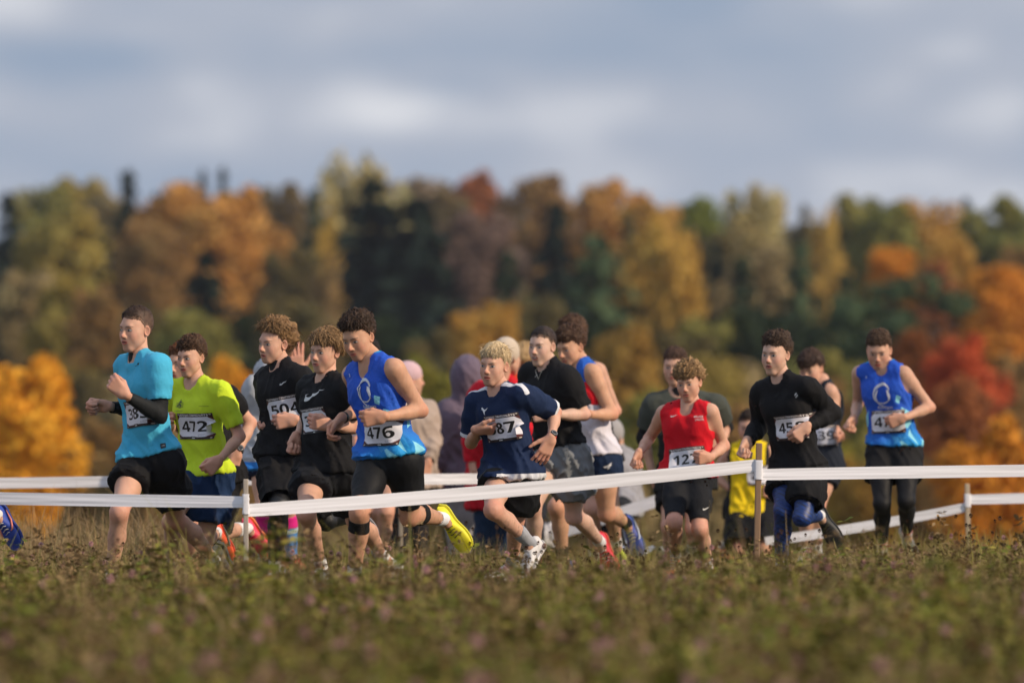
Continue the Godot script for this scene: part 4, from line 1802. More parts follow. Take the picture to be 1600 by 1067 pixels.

* * *

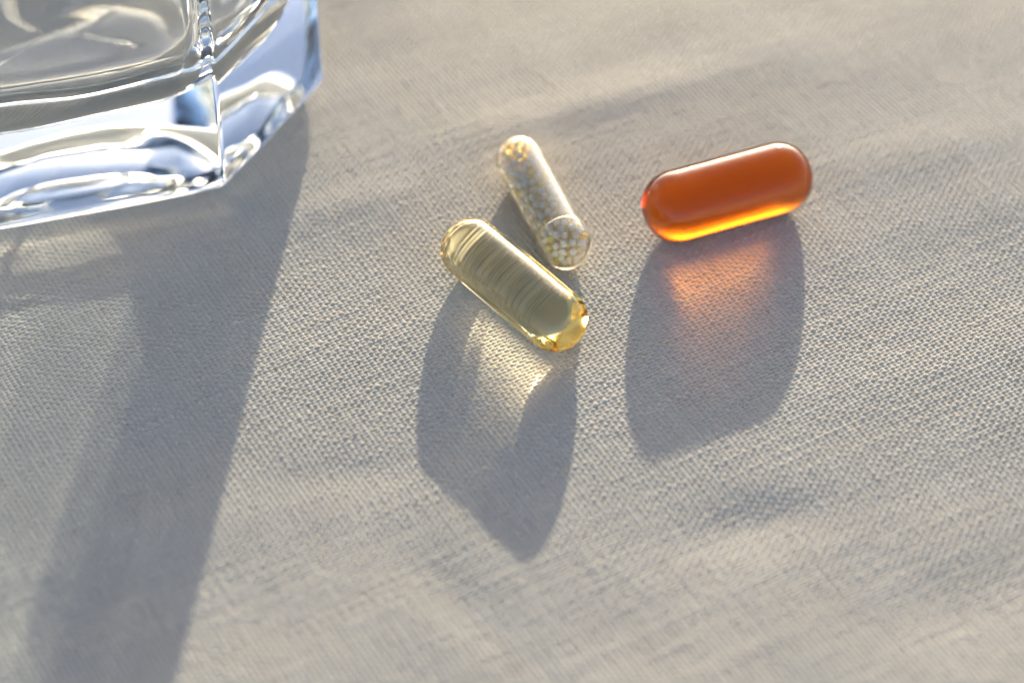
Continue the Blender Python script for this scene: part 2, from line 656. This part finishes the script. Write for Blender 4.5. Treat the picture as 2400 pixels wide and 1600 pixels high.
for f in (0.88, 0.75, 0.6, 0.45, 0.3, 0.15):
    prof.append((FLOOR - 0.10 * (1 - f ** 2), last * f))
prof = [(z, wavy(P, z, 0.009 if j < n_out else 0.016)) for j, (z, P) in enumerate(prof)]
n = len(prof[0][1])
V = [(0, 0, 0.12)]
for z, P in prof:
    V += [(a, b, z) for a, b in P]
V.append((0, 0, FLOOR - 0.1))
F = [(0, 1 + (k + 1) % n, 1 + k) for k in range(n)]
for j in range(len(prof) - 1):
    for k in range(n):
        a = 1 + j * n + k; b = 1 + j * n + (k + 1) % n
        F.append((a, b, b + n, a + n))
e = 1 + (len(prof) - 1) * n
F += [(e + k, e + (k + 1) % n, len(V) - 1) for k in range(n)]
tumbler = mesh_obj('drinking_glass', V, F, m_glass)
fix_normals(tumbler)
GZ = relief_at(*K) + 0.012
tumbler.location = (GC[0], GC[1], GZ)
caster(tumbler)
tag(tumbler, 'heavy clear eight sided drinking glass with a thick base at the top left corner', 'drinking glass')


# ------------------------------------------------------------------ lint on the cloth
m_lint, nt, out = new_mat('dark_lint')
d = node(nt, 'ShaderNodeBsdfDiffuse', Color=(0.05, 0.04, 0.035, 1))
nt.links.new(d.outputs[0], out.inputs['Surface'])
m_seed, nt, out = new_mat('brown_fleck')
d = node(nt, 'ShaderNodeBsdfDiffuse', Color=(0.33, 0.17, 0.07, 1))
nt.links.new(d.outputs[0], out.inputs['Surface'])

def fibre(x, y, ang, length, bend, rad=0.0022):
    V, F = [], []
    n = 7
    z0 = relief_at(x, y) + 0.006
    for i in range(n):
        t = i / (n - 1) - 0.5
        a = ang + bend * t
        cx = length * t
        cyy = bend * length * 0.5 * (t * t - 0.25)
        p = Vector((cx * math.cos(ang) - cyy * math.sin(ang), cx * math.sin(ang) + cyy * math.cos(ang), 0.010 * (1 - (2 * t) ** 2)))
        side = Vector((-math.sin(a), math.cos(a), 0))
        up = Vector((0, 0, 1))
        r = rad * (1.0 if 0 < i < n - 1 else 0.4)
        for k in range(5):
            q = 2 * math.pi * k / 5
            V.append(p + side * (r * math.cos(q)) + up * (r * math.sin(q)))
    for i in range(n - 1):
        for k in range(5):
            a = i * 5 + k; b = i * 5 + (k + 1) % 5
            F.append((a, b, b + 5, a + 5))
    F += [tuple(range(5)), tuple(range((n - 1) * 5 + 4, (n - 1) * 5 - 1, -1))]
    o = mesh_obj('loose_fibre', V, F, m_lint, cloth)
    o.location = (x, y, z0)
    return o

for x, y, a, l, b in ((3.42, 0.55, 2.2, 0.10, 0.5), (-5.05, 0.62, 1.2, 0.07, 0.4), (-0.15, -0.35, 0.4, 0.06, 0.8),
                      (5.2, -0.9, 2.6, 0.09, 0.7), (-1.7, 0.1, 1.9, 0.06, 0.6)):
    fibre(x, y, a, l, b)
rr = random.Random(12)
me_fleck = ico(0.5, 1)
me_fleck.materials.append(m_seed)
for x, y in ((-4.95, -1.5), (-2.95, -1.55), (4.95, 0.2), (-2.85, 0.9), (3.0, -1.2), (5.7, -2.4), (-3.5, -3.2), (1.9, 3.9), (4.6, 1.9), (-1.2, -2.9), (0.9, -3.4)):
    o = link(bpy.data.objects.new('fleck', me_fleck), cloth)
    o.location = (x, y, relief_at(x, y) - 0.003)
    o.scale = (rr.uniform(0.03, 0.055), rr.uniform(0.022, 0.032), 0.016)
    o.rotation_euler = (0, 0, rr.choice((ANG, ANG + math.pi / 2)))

* * *

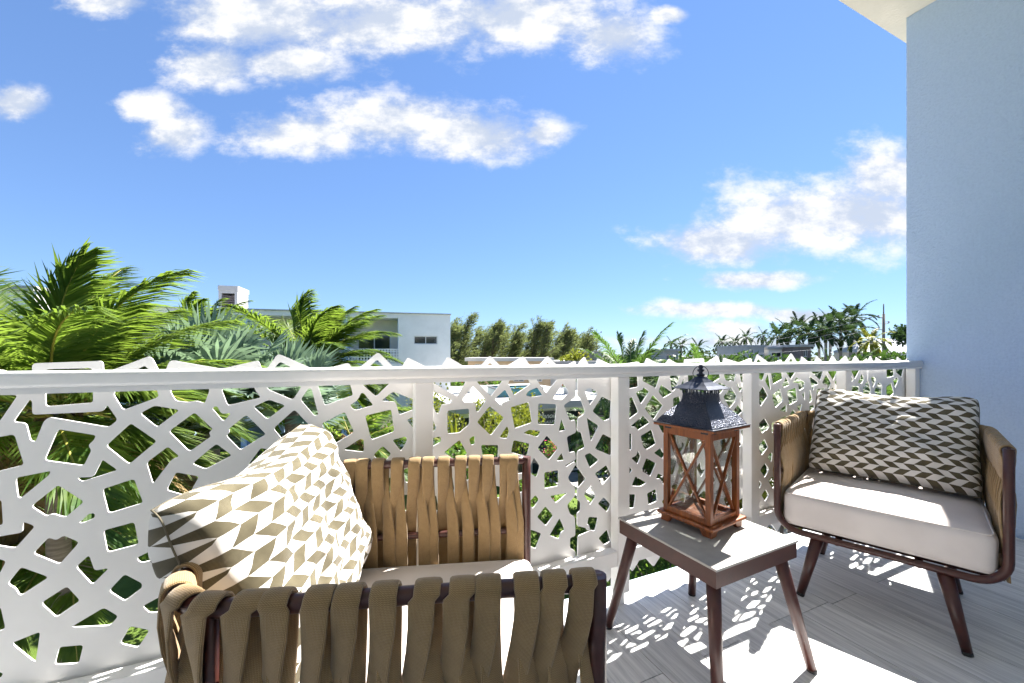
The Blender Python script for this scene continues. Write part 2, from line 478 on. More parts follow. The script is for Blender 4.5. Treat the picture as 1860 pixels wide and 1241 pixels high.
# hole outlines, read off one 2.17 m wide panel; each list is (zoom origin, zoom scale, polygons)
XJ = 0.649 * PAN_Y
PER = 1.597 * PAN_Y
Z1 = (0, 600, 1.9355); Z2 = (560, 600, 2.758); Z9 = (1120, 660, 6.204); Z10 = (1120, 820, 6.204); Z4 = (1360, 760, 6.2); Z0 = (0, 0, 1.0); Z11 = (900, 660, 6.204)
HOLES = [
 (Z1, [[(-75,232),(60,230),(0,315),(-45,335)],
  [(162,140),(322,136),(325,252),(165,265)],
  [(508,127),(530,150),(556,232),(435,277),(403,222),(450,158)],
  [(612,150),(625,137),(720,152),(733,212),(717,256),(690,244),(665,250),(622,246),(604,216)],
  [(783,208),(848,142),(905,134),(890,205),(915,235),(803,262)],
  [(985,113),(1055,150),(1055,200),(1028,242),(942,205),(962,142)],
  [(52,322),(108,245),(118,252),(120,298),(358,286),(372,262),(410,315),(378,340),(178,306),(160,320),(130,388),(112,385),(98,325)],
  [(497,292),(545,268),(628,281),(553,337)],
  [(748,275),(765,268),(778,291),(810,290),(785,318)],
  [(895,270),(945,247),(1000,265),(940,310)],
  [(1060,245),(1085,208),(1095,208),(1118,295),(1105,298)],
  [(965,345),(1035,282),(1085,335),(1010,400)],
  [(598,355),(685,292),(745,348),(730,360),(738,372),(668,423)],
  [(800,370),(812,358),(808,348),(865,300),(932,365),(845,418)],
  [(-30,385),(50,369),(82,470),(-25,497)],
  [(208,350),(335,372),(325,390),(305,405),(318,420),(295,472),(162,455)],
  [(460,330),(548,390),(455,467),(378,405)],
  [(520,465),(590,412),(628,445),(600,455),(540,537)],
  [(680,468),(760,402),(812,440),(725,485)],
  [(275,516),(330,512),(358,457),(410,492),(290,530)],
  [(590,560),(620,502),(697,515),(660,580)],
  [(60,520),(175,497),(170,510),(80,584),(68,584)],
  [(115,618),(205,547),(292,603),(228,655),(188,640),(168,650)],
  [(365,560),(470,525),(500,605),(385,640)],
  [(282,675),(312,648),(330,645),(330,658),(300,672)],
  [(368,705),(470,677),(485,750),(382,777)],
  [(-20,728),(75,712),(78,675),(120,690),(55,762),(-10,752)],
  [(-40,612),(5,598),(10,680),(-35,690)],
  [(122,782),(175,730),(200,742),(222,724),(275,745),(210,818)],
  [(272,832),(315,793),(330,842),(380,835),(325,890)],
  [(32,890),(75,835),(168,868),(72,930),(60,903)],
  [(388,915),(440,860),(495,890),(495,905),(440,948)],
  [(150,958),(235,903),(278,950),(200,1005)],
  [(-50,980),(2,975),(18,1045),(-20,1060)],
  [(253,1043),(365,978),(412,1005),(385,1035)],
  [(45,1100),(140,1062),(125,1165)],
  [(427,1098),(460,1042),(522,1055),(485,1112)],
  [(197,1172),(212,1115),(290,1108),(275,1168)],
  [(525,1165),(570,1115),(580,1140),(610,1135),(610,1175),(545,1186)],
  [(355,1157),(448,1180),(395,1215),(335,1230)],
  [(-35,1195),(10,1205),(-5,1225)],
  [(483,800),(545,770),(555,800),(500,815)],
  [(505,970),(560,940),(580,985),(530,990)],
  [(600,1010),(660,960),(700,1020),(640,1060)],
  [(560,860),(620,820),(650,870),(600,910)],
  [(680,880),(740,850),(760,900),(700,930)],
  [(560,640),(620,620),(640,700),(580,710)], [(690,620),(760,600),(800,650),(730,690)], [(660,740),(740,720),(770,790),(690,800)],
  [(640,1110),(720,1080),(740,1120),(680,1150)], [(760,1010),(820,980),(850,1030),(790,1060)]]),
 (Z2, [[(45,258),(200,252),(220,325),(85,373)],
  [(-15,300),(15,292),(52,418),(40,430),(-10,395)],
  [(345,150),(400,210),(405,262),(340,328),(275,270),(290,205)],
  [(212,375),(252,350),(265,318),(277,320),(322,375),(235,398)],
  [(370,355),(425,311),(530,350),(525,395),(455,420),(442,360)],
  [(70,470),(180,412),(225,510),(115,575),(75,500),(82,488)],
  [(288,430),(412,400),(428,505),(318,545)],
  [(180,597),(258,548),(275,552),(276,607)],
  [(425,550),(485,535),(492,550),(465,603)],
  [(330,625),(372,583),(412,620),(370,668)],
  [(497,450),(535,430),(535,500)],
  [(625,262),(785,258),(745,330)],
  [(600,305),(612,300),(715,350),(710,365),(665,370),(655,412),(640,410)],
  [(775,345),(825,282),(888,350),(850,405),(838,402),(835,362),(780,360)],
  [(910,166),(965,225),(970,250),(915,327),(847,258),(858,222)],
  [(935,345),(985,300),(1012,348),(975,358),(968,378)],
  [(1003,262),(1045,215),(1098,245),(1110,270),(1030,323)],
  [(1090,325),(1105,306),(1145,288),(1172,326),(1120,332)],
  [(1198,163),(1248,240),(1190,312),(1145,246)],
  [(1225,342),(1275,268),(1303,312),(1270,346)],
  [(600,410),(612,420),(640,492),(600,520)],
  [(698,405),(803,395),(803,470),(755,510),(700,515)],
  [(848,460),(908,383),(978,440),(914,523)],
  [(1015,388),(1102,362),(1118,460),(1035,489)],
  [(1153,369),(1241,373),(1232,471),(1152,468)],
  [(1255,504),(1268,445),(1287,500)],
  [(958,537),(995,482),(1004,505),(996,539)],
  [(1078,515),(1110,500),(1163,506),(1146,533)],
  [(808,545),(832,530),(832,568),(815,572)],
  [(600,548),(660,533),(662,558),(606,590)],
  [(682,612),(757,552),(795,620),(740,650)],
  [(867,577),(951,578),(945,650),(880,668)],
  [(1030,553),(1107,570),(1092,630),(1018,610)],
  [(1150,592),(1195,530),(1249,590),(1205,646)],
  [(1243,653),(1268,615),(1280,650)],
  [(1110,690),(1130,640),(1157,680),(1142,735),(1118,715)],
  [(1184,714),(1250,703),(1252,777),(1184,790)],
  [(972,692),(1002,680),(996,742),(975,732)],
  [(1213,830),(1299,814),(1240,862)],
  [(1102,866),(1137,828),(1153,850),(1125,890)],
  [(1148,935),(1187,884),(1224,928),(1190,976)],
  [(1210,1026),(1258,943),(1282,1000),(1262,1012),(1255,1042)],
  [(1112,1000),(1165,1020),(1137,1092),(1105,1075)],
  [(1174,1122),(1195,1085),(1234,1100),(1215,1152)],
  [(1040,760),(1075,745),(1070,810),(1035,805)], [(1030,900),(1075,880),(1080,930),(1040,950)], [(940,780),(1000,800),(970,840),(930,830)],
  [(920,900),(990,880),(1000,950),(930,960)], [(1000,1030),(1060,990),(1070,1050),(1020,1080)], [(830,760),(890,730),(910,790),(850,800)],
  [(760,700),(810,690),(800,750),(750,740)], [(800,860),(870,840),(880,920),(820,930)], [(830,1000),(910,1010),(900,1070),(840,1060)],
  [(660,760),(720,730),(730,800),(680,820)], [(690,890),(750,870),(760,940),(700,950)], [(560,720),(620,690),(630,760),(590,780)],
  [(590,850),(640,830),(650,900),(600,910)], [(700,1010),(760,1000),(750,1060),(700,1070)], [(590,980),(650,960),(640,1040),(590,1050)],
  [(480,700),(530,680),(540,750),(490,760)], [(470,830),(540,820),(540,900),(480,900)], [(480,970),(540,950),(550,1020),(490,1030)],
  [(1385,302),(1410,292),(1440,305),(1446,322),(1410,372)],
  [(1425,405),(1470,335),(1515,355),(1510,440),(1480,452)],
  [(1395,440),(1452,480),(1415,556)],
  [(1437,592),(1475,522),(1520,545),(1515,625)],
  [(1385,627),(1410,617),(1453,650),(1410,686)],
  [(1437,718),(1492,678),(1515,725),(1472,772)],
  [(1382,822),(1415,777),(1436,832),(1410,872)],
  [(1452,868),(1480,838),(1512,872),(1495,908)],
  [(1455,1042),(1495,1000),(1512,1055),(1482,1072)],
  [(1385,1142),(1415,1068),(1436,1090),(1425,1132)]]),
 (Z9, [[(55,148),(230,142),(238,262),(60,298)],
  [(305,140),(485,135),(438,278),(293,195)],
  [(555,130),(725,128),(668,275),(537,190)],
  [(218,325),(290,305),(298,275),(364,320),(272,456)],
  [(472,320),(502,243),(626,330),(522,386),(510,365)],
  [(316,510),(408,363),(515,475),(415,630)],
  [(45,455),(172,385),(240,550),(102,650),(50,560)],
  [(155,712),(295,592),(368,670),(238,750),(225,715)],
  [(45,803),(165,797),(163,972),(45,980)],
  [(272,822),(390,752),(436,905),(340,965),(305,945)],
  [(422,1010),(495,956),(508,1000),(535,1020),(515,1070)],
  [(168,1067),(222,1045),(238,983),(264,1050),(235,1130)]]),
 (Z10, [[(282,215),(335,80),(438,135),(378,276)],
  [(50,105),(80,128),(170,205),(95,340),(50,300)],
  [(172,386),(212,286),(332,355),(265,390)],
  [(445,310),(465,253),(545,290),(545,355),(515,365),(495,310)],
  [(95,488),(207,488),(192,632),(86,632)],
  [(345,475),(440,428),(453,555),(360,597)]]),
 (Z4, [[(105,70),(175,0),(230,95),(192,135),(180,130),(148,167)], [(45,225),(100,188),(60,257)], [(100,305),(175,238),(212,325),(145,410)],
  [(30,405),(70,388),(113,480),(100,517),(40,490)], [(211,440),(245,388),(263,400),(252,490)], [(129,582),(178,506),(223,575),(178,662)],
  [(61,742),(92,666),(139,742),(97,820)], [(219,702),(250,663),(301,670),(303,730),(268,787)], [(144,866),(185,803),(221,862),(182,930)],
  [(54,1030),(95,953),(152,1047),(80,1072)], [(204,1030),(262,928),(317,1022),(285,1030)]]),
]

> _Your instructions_
Copy each line of the listing that includes "high".

> _Response to the exercise_
Continue the Blender Python script for this scene: part 2, from line 656. This part finishes the script. Write for Blender 4.5. Treat the picture as 2400 pixels wide and 1600 pixels high.
The Blender Python script for this scene continues. Write part 2, from line 478 on. More parts follow. The script is for Blender 4.5. Treat the picture as 1860 pixels wide and 1241 pixels high.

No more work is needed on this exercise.